El pintor favorito del emperador fue Tiziano, algo realmente extraordinario si se piensa el tipo de pintura al que Carlos V estaba acostumbrado. Hay que ver el retrato ecuestre del veneciano que está en El Prado (El emperador Carlos V en Mühlberg) que fue modelo por mucho tiempo para los retratos ecuestres de los Austria.

El trasvase de pinturas y pintores de los Países Bajos a España fue constante. No es posible entender la formación de una escuela nacional -si tal cosa hubo- sin la aportación flamenca. Felipe II mantuvo la relación con Tiziano pero no se dejó retratar por él. O tal vez el gran pintor se consideraba ya demasiado anciano para semejantes aventuras. Fue de nuevo un flamenco, Antonis Mor -pronto españolizado como Antonio Moro-, quien sentó las bases del retrato de la Corte española: personajes posando en un entorno generalmente cerrado, -sentados o de pie, sólo el busto o en tres cuartos-, en una actitud elegante, austera y sin especial hincapié en los símbolos del poder. Este modelo permanecería hasta la decadencia final, previa a la entrada en escena de los Borbones.

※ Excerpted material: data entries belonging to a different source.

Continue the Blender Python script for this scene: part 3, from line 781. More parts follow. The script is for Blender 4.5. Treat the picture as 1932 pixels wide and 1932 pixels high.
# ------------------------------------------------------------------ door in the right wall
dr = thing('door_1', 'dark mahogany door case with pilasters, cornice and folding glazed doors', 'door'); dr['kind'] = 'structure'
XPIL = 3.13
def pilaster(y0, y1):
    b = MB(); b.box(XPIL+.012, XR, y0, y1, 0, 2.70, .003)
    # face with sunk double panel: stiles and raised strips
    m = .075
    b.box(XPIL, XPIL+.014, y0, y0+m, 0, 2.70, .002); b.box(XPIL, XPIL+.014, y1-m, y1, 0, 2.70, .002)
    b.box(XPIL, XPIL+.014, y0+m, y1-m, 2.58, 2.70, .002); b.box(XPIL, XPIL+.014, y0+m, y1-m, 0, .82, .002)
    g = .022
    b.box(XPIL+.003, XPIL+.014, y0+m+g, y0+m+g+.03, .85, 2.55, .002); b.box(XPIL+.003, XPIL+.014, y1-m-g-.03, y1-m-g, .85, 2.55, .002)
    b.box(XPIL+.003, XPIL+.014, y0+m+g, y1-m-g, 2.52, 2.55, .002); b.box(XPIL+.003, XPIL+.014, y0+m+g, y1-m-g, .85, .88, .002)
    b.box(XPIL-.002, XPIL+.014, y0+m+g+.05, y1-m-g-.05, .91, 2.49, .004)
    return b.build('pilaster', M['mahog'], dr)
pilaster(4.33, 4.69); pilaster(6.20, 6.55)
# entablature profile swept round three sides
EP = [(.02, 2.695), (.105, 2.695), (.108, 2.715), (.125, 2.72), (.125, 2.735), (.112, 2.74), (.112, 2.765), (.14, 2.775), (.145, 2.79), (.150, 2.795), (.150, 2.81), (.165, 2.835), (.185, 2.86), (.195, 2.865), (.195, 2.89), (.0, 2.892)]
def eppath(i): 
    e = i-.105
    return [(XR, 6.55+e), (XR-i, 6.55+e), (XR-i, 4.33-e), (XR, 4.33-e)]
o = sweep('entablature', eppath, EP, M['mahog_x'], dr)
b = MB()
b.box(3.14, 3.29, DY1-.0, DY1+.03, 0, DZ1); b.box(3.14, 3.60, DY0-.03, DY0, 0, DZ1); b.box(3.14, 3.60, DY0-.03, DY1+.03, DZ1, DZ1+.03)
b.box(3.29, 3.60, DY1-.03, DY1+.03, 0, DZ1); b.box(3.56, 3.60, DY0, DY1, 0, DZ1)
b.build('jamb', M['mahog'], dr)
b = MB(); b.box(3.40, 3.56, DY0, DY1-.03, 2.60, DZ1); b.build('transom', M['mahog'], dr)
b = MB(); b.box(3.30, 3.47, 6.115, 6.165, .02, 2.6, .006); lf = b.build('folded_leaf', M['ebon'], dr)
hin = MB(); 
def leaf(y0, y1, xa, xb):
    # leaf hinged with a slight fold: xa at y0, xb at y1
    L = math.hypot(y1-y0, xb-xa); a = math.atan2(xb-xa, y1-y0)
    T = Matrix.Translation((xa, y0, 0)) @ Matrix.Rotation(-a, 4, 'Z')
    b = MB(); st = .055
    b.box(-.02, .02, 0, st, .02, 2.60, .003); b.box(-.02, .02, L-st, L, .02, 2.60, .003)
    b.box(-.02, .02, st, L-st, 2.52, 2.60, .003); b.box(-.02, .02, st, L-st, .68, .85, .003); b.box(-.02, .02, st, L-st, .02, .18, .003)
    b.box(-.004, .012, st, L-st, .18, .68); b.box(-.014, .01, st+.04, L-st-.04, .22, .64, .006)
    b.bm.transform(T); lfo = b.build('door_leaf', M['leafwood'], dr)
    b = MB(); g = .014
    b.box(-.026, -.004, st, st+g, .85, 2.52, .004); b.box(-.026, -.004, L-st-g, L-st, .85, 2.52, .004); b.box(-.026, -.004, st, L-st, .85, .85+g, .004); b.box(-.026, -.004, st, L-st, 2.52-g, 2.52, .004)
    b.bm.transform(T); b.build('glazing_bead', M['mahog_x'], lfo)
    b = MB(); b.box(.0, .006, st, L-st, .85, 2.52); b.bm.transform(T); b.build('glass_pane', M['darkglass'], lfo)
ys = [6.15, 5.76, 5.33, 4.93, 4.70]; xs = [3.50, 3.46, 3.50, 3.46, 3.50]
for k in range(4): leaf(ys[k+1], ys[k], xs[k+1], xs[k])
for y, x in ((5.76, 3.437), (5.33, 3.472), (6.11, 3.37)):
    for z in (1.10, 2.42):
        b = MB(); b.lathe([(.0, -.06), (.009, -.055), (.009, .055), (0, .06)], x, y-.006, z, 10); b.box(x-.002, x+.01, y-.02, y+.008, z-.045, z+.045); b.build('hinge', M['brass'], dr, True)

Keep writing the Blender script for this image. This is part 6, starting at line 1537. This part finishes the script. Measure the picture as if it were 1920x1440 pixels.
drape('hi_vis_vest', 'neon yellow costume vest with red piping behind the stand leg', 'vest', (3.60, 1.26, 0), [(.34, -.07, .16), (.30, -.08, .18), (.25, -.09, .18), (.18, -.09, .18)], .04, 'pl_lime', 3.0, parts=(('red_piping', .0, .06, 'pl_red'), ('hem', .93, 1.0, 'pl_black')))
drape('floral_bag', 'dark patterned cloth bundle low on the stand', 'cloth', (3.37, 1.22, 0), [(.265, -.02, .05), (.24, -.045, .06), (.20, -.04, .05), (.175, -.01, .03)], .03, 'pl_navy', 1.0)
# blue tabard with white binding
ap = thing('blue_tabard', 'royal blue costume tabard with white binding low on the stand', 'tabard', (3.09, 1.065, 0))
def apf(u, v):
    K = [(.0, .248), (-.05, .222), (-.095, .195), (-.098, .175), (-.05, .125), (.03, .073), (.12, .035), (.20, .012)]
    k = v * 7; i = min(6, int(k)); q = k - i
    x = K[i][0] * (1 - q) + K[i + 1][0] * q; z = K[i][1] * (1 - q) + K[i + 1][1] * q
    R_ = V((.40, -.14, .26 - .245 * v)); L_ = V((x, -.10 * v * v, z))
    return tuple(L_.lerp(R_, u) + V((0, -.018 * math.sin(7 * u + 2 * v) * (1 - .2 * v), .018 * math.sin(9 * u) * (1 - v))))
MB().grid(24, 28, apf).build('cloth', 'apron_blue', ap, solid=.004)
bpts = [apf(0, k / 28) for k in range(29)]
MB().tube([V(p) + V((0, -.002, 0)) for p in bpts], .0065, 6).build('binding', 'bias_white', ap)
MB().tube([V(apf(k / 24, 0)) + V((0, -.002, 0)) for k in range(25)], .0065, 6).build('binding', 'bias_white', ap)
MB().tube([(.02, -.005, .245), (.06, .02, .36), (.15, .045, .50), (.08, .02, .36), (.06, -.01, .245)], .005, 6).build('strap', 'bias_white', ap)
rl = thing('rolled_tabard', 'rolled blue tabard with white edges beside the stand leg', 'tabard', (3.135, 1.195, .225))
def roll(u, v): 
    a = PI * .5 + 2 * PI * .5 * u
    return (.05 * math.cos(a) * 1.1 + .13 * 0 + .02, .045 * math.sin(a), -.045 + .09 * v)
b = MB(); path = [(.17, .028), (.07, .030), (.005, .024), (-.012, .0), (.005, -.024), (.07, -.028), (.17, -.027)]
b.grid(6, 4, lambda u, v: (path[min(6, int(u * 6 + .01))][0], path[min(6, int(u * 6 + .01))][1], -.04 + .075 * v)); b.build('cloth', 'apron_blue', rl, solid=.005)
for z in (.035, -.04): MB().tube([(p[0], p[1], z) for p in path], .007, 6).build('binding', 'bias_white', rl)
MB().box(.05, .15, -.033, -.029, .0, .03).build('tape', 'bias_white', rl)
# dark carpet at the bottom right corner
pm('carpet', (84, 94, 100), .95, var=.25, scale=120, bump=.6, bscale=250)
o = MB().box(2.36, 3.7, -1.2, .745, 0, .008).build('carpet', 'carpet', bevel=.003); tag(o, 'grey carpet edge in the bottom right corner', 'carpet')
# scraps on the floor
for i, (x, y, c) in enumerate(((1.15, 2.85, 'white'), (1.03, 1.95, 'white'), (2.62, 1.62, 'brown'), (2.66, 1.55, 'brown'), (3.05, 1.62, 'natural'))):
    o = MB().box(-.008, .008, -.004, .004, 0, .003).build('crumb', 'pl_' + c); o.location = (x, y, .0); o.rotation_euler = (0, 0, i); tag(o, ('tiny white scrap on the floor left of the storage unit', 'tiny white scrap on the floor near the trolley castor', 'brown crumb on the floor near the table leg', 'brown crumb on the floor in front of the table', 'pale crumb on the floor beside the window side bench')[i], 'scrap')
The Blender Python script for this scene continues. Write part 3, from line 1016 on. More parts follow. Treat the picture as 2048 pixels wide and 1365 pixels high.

Antonio Moro fue un finísimo pintor en un estilo arcaico. Aunque viajó por Italia y admiró a Tiziano no parece que sintiera interés por la pintura aérea y de fuerte cromatismo que, con origen en Venecia y en el maestro Giorgione, estaba cambiando la sintaxis pictórica para siempre. Moro permaneció fiel a su dibujo preciso, de contornos cerrados y modelado por degradación del color, atributos habituales de los flamencos desde mucho tiempo atrás.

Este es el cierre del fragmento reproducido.